Haproxy - access within LAN, not through WAN

Hello,
I’ve watched 3 of your videos about HAProxy and I thank you. They’ve help me greatly and I really like your your depth of knowledge and the additional pointers. I feel like I’m so close, but…

There are a lot of moving pieces so I’ll go with the most obvious first. I can currently access servers configured with HAProxy from inside my LAN with https, full domain names, and with proper valid certs (the wildcard), but when I try it from my phone sans wifi, OTA, no go. It says:

This site can't be reached. - dns_probe_finished_nxdomain

I think I’ve done it all, but something’s just.not.right!

I’m now using Digital Ocean for free DNS although I tried CloudFlare first and because of lack of progress, I switched to DO to be more in line with your setup. I now have dns records like this:

  • A - ddns.example_com which is working for my pfsense dynamic dns. I set it to 0.0.0.0 - within minutes it was set to provider IP address and ddns client is green in pfsense
  • A - nextcloud.example_com - pointing to my ddns IP
  • A - gitlab.example_com - pointing to my ddns IP
  • A - photos.example_com’- pointing to my ddns IP

I have a wildcard cert: *.example_com - validated by acme green screen

Backends

  • I have 3 backends: nextcloud, gitlab, photos.
  • All are VMs running in a KVM server with registered DHCP addresses, and
    • defined with address+port and all use port 80.
  • They also have a CA (Acmecert) and a client certificate (the same wildcard) defined for each.

Frontend

  • I have all 3 backends defined in a single frontend.
  • It’s listening on my WAN (IPv4), port 433,
  • type: http / https(offloading)

The ACL is configured:

  • name: nextcloud_acl, host matches nextcloud.example_com
  • name: gitlab_acl, host matches gitlab.example_com
  • name: photos_acl, host matches photos.example_com

Next actions:

  • Use backend nextcloud, condition acl name: nextcloud_acl
  • Use backend gitlab, condition acl name: gitlab_acl
  • Use backend photos, condition acl name: photos_acl
  • I added the extra _acl so I remembered they’re different but must match.
  • SSL Offloading Certificate is: Wildcard cert

Oh, and I have a WAN rule - IPv4 TCP, Source: any, Destination: 443.

Please, for the love of mercy, what am I missing? :blush:

Any tips appreciated.

[dinged because I’m a beginner w/ limit of 2 links, so example_com… I’m sure you’ll understand]

If it works internally but not externally it’s either the WAN firewall rule or your DNS does not point to the WAN ip.

From a system outside the firewall you could test what cert is being returned by using this command
openssl s_client -servername mail.google.com -host 142.250.190.69 -port 443
Replace 142.250.190.69 with your WAN ip and mail.google.com with each FQDN you have HAProxy handling.

OK. First thing, this morning… IT’S WORKING! Thank you!

I think it was a confluence of things.

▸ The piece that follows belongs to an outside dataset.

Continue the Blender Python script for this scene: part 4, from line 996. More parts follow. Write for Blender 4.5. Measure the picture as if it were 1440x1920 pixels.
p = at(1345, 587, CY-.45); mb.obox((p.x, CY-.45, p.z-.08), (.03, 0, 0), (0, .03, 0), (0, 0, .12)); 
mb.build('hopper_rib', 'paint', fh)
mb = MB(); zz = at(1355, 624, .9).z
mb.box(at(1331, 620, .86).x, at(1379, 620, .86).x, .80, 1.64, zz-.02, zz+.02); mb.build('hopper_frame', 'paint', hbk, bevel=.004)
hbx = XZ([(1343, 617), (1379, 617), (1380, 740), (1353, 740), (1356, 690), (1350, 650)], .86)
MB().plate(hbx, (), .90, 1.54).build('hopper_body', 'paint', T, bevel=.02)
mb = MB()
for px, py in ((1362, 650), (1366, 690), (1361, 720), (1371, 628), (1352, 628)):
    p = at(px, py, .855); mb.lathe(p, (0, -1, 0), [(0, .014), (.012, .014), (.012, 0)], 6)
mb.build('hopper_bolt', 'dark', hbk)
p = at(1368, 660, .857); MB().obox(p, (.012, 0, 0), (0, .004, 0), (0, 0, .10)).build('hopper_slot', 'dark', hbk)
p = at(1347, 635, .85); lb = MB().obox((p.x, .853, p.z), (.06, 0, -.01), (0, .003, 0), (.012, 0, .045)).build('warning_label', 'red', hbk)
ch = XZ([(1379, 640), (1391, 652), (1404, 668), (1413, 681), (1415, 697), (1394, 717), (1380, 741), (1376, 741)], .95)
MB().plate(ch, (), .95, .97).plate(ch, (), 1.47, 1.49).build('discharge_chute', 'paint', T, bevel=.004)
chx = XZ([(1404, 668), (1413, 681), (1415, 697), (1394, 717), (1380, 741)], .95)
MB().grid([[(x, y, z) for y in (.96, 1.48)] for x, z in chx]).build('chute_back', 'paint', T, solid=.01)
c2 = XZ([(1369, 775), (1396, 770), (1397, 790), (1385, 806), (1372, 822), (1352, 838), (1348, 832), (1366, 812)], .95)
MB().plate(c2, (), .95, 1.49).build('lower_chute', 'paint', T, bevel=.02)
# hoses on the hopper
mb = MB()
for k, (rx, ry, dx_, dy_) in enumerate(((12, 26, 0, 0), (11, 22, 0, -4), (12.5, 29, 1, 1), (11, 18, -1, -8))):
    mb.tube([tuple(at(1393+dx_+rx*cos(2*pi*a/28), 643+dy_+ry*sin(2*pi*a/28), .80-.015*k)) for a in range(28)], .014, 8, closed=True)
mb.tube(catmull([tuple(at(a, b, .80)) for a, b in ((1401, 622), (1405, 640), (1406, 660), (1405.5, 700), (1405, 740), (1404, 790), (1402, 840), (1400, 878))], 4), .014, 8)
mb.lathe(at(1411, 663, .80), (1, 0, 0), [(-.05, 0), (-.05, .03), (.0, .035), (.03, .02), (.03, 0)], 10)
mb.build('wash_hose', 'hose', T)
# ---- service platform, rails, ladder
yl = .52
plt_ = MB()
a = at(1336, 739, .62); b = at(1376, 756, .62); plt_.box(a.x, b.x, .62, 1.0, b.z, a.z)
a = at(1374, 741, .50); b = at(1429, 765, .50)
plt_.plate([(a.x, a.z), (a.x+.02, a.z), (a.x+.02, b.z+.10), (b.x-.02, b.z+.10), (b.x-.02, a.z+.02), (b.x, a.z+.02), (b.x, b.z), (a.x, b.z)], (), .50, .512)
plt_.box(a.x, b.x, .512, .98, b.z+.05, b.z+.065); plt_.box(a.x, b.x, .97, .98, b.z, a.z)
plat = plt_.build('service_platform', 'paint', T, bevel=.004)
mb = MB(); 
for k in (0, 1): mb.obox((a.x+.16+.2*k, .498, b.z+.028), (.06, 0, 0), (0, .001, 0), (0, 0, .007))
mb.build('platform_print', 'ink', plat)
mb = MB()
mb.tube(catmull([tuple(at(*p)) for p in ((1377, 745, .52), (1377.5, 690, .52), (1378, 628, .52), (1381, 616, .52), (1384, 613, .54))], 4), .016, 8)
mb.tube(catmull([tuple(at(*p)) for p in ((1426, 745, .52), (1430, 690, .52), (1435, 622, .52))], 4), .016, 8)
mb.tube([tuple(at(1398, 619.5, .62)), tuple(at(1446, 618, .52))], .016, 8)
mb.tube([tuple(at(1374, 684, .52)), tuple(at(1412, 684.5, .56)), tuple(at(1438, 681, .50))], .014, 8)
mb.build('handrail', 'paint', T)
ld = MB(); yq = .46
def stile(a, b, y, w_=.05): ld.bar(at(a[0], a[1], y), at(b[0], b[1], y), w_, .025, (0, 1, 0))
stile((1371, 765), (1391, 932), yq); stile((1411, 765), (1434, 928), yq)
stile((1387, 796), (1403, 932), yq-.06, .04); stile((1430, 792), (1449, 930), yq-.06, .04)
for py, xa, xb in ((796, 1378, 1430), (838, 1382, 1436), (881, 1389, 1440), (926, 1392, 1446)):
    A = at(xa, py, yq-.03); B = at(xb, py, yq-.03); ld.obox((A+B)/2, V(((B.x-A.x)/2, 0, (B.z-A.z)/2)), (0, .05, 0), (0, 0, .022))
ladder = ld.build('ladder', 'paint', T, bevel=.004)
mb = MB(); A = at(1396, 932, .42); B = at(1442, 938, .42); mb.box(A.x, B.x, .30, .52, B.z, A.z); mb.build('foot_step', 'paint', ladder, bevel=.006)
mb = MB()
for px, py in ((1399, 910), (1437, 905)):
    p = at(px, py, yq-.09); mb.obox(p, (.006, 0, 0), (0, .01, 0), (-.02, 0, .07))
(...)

On my phone with wifi off, I was getting this:
dns_probe_finished_nxdomain - which seems to be something about dns confused.

Next on my work machine, a linux server, the openssl command was waiting and after minutes returning socket: Bad file descriptor, connect:error=9

For the first answer, I went into the abandoned cloudflare account last night and cleared all the dns records I had created and then used their flush cache option to clear any lingering dns confusion. I had already redirected the domain name servers on my registrar to Digital Ocean.

As for the failing openssl command on my work server, I now suspect it’s strong secureity has it fairly well isolated from the internet and wasn’t a good place to test.

I used my phone as a hotspot, disconnected my laptop from the wired connection, connected to the hotspot, and voila; IT WORKS! Now it even works from my mobile phone, OTA. Woohoo. Thank you.